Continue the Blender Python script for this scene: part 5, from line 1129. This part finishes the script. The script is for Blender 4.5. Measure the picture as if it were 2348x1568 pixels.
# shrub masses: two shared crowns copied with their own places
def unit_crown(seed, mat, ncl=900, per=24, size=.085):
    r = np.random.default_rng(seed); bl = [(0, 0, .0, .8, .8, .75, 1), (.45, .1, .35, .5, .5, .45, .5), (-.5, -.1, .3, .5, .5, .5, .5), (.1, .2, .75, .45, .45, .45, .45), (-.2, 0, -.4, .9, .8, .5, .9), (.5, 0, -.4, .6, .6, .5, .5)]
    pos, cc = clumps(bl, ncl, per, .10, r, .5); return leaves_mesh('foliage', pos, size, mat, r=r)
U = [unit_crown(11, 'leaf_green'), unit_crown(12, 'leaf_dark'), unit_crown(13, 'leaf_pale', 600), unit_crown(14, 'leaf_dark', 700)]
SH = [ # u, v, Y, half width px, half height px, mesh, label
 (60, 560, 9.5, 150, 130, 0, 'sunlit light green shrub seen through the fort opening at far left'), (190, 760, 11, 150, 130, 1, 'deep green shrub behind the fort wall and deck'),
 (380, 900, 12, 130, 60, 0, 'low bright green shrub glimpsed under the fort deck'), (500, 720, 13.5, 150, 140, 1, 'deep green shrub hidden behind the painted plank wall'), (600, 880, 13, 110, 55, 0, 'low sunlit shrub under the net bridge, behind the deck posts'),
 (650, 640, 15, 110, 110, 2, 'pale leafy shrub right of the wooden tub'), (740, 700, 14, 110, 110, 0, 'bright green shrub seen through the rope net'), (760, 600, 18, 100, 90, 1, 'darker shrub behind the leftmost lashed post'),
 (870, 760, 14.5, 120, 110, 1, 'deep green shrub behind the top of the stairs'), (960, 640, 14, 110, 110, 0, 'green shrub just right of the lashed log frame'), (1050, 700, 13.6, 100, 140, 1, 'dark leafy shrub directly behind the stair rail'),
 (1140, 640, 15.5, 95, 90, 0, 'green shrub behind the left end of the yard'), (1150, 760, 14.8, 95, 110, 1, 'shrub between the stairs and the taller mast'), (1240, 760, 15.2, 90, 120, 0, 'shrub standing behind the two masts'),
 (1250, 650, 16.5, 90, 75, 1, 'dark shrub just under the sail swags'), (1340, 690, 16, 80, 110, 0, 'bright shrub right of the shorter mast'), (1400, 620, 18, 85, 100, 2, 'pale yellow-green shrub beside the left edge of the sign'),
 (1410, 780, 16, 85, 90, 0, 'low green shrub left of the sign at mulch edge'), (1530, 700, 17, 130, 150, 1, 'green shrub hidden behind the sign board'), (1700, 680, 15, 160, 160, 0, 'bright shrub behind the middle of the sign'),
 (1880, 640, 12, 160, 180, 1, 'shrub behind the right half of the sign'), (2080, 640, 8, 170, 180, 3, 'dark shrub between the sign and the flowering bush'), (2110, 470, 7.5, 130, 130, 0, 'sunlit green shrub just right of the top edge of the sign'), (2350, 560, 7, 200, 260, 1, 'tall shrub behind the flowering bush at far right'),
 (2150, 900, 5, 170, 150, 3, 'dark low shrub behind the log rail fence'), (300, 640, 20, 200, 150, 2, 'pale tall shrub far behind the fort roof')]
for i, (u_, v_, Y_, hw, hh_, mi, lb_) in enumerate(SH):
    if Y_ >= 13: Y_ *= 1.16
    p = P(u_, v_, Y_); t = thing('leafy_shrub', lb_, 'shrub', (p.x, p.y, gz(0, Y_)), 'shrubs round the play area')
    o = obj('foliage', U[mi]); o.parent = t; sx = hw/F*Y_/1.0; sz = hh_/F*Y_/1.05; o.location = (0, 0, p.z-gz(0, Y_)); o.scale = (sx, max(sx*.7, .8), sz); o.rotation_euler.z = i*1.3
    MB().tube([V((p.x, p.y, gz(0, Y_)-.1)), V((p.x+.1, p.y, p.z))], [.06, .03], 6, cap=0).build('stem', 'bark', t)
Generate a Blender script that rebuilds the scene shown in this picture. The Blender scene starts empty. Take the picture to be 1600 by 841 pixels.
***
- TASK DETAILS
Everything from the line that contains "(870, 760, 14.5, 120, 110, 1, 'deep" through the line that contains "p = P(u_, v_, Y_);" is to be transcribed exactly, and nothing outside that range.

- THE COMPLETED TASK
 (870, 760, 14.5, 120, 110, 1, 'deep green shrub behind the top of the stairs'), (960, 640, 14, 110, 110, 0, 'green shrub just right of the lashed log frame'), (1050, 700, 13.6, 100, 140, 1, 'dark leafy shrub directly behind the stair rail'),
 (1140, 640, 15.5, 95, 90, 0, 'green shrub behind the left end of the yard'), (1150, 760, 14.8, 95, 110, 1, 'shrub between the stairs and the taller mast'), (1240, 760, 15.2, 90, 120, 0, 'shrub standing behind the two masts'),
 (1250, 650, 16.5, 90, 75, 1, 'dark shrub just under the sail swags'), (1340, 690, 16, 80, 110, 0, 'bright shrub right of the shorter mast'), (1400, 620, 18, 85, 100, 2, 'pale yellow-green shrub beside the left edge of the sign'),
 (1410, 780, 16, 85, 90, 0, 'low green shrub left of the sign at mulch edge'), (1530, 700, 17, 130, 150, 1, 'green shrub hidden behind the sign board'), (1700, 680, 15, 160, 160, 0, 'bright shrub behind the middle of the sign'),
 (1880, 640, 12, 160, 180, 1, 'shrub behind the right half of the sign'), (2080, 640, 8, 170, 180, 3, 'dark shrub between the sign and the flowering bush'), (2110, 470, 7.5, 130, 130, 0, 'sunlit green shrub just right of the top edge of the sign'), (2350, 560, 7, 200, 260, 1, 'tall shrub behind the flowering bush at far right'),
 (2150, 900, 5, 170, 150, 3, 'dark low shrub behind the log rail fence'), (300, 640, 20, 200, 150, 2, 'pale tall shrub far behind the fort roof')]
for i, (u_, v_, Y_, hw, hh_, mi, lb_) in enumerate(SH):
    if Y_ >= 13: Y_ *= 1.16
    p = P(u_, v_, Y_); t = thing('leafy_shrub', lb_, 'shrub', (p.x, p.y, gz(0, Y_)), 'shrubs round the play area')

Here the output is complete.